You’d think that 3 “patrons” in the same bar every morning might warm up to one another. Could you not find any words for them to use with each other? Not even a bad joke? Why didn’t you want them to speak?

Would you have preferred a bad joke to silence? Based on my research, people who go to a bar at 8 am, unless they’re coming off an overnight shift, are not looking to socialize. The last thing they want to do is reveal who they are and where they work.

In writing class, every ingredient in a book is supposed to be necessary. It’s never true in the books readers most like. There is always a loose end. That message probably makes most novices overwrite or eliminate something nifty that reader might want to ponder. What do you think?

I think it’s crucial in a crime novel that there be lots of bits that don’t do anything but express the protagonist’s world view. If everything is a clue and significant there’s no verisimilitude and the book doesn’t breathe. It all feels over programmed and schematic and the people don’t seem like real characters because they are only there to serve the plot. My characters are unruly by nature and refuse to exist only to move along the action.

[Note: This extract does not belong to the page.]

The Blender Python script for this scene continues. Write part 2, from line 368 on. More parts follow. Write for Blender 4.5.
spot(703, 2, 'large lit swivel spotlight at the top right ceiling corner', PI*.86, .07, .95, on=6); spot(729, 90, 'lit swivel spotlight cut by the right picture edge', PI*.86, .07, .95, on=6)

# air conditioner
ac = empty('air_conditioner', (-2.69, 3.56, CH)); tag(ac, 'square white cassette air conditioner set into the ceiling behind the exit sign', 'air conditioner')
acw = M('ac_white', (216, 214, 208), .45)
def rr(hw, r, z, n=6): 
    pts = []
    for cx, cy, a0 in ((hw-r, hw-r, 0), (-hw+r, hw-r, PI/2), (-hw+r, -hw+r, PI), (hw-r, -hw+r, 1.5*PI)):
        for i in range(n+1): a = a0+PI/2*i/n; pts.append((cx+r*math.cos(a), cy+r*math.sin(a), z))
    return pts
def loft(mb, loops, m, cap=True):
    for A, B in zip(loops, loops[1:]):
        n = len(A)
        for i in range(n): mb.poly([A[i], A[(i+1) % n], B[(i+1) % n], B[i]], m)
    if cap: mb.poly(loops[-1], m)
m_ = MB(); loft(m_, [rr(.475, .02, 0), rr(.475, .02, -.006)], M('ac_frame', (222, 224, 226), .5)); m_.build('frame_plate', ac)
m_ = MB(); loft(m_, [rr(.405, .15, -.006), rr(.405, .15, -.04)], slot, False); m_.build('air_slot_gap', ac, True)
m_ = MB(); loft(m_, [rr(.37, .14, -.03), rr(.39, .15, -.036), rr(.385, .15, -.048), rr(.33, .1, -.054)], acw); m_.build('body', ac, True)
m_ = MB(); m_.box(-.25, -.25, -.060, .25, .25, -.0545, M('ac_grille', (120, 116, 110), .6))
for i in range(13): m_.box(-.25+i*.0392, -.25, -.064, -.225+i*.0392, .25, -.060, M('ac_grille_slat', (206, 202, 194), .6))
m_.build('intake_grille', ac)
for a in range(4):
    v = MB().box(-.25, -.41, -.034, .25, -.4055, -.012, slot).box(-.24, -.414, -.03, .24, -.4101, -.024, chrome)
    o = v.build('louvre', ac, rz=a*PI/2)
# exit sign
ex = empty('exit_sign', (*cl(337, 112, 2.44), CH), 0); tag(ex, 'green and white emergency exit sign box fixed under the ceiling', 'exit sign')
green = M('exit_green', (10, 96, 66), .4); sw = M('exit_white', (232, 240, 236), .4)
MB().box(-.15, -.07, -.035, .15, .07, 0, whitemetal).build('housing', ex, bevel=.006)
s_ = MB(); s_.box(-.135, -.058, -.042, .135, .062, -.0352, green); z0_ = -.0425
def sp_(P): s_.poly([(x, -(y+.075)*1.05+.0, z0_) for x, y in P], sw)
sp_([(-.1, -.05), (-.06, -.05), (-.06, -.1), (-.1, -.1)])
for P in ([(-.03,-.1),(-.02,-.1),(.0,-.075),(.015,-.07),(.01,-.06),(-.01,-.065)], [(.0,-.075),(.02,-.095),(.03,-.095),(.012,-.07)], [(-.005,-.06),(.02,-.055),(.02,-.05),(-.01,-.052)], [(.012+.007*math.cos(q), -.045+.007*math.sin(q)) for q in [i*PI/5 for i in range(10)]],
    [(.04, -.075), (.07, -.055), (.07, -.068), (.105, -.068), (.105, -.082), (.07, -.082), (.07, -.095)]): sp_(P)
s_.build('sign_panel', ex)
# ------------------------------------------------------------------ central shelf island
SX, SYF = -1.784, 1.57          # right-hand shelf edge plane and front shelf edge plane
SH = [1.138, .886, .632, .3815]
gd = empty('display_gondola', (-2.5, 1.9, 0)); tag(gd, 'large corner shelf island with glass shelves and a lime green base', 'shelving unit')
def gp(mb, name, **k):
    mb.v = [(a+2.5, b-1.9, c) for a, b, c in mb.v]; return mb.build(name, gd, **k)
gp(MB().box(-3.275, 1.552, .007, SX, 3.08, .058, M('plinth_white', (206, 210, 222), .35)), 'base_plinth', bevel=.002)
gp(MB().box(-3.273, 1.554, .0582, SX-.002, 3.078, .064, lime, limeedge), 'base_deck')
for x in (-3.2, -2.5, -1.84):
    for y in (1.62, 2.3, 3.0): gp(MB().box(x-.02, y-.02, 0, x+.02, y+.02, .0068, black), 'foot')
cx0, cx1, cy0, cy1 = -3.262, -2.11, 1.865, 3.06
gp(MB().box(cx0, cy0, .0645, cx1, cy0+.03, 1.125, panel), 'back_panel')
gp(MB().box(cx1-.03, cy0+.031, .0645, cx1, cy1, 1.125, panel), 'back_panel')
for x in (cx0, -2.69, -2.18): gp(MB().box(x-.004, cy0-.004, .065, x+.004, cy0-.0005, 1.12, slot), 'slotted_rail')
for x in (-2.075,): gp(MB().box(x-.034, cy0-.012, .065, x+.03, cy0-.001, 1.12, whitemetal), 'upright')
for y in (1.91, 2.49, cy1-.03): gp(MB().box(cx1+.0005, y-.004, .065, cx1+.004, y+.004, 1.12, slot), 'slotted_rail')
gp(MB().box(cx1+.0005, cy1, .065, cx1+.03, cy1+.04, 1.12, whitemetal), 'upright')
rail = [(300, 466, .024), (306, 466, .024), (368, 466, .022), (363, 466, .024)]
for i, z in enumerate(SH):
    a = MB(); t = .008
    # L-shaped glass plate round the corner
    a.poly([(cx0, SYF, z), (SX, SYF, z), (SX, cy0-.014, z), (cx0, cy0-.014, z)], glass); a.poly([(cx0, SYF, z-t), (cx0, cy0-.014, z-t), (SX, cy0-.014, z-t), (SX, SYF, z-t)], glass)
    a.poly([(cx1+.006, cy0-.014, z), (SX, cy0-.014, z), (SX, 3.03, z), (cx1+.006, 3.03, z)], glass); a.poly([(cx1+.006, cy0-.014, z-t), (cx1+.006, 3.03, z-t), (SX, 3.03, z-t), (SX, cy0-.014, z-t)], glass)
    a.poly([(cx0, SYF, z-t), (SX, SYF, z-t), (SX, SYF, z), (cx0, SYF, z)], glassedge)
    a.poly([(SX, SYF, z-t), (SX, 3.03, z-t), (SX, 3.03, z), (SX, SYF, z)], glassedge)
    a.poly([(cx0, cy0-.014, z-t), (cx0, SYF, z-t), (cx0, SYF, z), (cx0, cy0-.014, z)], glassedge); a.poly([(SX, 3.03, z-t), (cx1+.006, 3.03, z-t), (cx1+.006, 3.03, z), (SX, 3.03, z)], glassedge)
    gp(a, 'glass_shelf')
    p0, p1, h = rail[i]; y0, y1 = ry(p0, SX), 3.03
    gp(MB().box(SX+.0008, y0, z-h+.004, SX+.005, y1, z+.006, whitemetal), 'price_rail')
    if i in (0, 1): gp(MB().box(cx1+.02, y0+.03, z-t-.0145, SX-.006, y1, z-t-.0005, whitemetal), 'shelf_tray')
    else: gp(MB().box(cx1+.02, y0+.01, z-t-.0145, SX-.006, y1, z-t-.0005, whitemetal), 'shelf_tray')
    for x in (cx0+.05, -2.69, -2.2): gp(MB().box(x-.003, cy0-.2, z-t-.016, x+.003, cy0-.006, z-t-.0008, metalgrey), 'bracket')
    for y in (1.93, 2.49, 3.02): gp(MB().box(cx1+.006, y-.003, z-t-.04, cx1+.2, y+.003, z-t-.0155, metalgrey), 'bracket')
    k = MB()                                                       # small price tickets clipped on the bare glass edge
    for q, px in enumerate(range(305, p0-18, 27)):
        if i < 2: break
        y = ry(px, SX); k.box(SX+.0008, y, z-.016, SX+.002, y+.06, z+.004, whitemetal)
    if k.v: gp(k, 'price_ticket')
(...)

There is a lot of music in the book. Are some of the songs your favorites?

O’Hara’s love of heavy metal and classic rock comes more from my wife than me.

But who couldn’t love “Walk this way” by Aerosmith or Prince’s “Love you more than I did when you were mine?” Those songs are going to hold up a lot longer than a lot of so-called literature.

How’d you come to write with James Patterson? How’d you leave writing with James Patterson?

I met Jim when we were both working at the same advertising agency. Impressed by the magazine articles I was writing in my free time, he asked me to co-write a novel called Miracle on the 17th Green. After writing two more books with him, I thought it was time to try something on my own. As I indicated earlier, I’m not brave, I’m just stupid.